::: Given information

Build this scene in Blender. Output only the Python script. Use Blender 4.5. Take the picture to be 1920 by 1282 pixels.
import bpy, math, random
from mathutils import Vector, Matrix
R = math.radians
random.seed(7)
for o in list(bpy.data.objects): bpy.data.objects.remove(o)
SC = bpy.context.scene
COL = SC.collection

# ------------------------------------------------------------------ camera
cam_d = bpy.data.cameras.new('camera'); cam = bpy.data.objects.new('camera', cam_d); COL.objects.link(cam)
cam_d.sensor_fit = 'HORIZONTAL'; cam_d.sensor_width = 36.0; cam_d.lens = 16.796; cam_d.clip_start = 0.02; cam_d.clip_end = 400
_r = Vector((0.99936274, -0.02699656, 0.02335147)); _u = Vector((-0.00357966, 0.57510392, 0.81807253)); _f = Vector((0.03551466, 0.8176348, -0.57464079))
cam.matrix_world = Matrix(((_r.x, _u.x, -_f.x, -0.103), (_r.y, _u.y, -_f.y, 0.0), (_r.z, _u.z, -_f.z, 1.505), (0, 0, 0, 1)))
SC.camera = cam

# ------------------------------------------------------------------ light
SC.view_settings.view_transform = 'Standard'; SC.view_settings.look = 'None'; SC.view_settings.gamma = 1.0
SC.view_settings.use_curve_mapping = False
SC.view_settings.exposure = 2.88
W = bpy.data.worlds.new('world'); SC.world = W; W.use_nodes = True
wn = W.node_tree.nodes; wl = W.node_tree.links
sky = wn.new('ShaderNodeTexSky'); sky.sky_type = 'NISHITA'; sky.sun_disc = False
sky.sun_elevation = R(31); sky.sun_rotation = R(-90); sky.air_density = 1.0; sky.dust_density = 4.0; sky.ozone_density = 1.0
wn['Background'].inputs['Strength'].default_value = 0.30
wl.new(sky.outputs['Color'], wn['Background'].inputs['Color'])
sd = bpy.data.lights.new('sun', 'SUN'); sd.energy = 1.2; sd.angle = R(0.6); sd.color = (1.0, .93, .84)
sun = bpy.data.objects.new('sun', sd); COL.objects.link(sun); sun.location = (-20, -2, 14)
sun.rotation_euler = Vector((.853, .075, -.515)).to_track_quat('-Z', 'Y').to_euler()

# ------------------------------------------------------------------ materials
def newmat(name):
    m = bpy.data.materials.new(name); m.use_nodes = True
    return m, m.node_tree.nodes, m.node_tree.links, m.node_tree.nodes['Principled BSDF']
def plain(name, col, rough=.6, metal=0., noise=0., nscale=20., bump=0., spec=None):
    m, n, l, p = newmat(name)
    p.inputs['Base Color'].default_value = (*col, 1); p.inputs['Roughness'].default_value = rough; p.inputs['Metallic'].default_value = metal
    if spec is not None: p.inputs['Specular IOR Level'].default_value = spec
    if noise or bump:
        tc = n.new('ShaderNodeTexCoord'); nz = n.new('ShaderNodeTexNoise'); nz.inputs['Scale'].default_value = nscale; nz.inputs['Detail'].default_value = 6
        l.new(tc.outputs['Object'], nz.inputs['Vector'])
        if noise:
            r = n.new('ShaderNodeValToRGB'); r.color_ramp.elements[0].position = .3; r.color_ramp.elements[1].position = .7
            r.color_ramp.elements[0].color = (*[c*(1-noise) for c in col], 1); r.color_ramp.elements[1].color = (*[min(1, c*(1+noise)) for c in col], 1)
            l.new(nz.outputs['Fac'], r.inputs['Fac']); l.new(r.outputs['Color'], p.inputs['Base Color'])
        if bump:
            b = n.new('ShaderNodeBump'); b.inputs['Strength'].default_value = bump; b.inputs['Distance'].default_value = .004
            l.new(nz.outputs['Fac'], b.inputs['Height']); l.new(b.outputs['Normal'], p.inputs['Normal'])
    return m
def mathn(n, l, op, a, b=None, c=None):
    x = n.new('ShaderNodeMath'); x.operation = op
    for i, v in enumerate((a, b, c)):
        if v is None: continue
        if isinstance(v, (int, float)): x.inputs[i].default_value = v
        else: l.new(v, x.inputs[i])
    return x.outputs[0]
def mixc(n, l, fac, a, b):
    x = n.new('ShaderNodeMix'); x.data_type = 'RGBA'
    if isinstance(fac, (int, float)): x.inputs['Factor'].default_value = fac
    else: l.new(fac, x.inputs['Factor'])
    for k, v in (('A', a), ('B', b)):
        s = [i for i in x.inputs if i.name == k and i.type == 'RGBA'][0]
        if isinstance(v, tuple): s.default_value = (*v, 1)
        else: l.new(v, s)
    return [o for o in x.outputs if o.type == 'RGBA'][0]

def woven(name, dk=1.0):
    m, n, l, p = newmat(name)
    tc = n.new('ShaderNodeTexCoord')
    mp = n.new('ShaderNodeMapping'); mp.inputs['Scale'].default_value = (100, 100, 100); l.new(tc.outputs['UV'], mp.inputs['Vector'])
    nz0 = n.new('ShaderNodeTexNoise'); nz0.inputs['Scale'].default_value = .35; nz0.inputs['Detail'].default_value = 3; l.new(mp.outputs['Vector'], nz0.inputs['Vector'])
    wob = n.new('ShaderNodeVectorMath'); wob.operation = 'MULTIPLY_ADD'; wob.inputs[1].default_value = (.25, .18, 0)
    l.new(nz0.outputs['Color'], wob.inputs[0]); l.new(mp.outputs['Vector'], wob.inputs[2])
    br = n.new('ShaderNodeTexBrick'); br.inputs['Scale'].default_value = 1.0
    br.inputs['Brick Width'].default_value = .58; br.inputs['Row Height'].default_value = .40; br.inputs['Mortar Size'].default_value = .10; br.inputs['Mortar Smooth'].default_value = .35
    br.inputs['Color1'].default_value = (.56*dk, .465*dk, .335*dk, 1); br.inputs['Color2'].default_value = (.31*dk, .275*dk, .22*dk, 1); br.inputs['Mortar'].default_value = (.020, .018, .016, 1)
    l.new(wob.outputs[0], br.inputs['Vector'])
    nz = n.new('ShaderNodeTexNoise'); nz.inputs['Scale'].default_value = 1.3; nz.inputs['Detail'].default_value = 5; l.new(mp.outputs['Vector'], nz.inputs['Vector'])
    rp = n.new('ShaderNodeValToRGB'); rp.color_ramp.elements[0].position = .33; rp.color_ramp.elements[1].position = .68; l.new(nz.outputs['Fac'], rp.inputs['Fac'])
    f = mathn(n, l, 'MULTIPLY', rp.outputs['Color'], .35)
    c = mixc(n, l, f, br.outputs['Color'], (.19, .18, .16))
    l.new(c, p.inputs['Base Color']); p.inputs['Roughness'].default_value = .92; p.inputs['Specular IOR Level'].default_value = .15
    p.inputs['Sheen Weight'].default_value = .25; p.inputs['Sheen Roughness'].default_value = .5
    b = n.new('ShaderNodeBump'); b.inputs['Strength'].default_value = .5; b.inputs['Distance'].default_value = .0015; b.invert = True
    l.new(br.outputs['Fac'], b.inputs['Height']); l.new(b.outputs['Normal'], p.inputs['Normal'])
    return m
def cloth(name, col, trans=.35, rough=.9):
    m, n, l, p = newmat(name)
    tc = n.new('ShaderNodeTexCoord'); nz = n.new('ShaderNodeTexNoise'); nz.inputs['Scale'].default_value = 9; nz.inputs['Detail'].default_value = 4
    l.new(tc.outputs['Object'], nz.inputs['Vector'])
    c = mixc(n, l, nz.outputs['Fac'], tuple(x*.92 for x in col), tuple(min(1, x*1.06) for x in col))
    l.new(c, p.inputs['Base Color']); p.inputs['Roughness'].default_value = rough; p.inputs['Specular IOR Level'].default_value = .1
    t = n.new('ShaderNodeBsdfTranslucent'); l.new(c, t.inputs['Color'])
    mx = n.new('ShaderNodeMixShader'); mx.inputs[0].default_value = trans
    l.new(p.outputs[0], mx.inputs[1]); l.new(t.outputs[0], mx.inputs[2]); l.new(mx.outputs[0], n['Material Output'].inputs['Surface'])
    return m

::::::

**Task description**
Pull out each line containing the word "scene" and copy it.

**Final result**
Build this scene in Blender. Output only the Python script. Use Blender 4.5. Take the picture to be 1920 by 1282 pixels.
SC = bpy.context.scene